GIVEN DATA |
************

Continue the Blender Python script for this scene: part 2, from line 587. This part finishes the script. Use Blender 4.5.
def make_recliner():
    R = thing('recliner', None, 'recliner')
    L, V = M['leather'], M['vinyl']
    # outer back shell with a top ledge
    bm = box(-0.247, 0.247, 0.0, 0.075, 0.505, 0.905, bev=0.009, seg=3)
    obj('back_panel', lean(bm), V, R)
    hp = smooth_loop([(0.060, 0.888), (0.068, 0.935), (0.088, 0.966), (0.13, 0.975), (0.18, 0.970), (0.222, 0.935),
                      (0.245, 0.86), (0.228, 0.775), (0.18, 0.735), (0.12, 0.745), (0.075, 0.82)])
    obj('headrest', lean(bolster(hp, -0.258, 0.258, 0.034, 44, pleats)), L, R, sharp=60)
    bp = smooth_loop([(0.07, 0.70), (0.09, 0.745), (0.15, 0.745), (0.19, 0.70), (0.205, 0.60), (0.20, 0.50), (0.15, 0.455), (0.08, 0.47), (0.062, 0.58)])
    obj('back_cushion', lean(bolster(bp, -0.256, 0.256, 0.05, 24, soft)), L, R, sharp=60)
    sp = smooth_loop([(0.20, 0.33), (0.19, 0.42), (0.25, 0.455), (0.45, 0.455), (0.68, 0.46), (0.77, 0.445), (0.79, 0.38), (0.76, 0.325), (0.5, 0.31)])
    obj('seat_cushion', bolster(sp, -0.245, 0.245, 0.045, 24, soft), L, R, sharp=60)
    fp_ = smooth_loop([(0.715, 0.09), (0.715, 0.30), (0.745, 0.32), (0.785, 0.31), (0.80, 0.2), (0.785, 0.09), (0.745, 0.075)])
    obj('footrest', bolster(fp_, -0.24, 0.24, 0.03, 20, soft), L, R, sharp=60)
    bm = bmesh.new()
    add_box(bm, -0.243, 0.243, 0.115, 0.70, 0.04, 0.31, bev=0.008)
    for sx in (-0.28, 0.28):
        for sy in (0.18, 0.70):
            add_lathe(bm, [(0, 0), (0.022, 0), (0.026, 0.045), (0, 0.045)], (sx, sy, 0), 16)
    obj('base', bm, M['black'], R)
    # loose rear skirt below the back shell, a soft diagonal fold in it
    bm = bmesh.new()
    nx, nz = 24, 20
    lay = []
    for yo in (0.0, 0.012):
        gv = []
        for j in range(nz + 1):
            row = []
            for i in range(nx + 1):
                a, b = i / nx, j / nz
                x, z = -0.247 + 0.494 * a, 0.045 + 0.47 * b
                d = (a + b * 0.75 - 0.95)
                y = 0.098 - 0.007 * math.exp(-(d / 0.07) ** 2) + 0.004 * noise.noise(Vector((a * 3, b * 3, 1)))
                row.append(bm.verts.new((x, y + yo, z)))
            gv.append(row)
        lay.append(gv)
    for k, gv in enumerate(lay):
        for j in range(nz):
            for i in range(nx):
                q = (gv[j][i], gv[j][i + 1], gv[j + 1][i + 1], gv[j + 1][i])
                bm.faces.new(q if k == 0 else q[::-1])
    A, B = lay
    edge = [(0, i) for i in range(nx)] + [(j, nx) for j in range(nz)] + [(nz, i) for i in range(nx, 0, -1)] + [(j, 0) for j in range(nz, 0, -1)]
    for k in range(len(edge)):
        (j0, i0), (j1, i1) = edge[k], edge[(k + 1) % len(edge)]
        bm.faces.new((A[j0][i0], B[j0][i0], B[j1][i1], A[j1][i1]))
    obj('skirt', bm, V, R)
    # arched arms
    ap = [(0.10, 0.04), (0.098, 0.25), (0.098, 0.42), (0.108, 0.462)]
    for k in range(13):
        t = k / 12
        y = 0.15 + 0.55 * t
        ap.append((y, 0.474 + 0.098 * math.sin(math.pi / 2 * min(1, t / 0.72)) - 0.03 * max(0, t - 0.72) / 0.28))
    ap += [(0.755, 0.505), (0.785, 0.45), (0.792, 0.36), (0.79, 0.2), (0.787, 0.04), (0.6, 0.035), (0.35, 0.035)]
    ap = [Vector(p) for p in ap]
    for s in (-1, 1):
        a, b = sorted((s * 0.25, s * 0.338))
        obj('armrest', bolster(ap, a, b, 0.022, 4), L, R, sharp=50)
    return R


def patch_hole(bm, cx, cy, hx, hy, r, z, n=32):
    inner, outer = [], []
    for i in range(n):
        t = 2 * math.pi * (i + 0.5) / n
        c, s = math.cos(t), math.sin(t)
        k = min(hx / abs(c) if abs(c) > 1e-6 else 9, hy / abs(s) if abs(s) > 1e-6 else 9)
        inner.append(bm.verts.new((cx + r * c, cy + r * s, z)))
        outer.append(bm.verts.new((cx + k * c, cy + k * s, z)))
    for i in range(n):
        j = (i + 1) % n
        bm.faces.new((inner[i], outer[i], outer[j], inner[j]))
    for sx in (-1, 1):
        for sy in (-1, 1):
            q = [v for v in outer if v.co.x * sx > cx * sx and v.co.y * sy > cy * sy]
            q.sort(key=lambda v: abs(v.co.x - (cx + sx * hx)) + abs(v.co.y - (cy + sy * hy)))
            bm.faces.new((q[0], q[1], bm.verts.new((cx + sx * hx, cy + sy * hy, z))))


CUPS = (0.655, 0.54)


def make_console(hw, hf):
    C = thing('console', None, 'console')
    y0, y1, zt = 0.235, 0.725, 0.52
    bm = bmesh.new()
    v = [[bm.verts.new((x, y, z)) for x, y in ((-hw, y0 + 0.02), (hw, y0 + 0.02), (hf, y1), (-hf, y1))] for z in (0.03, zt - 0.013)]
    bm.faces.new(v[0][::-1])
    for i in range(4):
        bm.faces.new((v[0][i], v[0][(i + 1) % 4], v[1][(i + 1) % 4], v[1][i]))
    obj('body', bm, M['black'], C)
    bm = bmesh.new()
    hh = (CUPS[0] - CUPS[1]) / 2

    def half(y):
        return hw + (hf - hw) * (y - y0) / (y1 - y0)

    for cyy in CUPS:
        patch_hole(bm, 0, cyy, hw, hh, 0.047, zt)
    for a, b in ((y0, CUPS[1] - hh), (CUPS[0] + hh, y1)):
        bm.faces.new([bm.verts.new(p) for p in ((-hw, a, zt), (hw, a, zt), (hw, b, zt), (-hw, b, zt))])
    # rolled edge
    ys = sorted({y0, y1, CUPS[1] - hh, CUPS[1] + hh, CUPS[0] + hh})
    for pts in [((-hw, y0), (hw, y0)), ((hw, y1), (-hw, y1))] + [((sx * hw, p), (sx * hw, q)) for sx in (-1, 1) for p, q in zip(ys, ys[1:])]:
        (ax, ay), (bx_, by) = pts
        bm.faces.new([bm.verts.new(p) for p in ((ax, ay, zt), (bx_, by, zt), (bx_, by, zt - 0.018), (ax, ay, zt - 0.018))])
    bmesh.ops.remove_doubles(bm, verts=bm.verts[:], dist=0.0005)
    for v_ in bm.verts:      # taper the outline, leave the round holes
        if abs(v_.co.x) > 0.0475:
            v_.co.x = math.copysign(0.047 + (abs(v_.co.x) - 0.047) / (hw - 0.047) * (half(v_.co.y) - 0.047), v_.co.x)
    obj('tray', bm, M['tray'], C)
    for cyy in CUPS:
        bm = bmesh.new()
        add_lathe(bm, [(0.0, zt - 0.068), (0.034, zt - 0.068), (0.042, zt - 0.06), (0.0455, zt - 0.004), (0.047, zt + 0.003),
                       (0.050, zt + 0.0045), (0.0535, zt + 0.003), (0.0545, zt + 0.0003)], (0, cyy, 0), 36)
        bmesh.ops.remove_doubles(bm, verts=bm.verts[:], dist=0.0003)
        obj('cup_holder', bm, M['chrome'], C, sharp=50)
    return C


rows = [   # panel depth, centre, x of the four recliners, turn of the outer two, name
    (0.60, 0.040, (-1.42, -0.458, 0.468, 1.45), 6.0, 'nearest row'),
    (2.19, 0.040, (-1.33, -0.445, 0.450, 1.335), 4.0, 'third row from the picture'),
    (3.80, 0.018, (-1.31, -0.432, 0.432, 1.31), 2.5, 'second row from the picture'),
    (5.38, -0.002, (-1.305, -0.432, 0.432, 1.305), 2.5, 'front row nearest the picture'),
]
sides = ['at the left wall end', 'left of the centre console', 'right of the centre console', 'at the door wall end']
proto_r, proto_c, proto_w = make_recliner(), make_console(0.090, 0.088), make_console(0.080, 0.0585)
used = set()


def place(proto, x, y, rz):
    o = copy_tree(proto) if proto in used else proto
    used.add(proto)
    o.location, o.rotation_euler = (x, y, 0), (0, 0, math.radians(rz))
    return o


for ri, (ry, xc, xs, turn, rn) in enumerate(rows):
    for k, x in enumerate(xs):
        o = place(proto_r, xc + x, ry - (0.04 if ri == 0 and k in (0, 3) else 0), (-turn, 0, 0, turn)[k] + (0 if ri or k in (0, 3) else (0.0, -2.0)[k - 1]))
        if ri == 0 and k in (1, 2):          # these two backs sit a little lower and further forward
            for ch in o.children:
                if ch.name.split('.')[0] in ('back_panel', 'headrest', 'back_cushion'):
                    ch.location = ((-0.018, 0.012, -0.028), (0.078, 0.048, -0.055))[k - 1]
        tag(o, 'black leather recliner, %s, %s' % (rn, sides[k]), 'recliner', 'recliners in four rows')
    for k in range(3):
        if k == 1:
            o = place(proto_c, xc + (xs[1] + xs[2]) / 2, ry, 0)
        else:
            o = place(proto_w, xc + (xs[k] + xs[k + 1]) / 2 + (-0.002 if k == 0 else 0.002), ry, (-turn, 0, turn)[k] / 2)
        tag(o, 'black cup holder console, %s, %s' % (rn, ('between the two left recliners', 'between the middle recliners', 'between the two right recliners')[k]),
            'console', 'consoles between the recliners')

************

REQUIRED WORK | Where a line of the data holds "from", show that line.

REPLY TO THE TASK |
Continue the Blender Python script for this scene: part 2, from line 587. This part finishes the script. Use Blender 4.5.
    (2.19, 0.040, (-1.33, -0.445, 0.450, 1.335), 4.0, 'third row from the picture'),
    (3.80, 0.018, (-1.31, -0.432, 0.432, 1.31), 2.5, 'second row from the picture'),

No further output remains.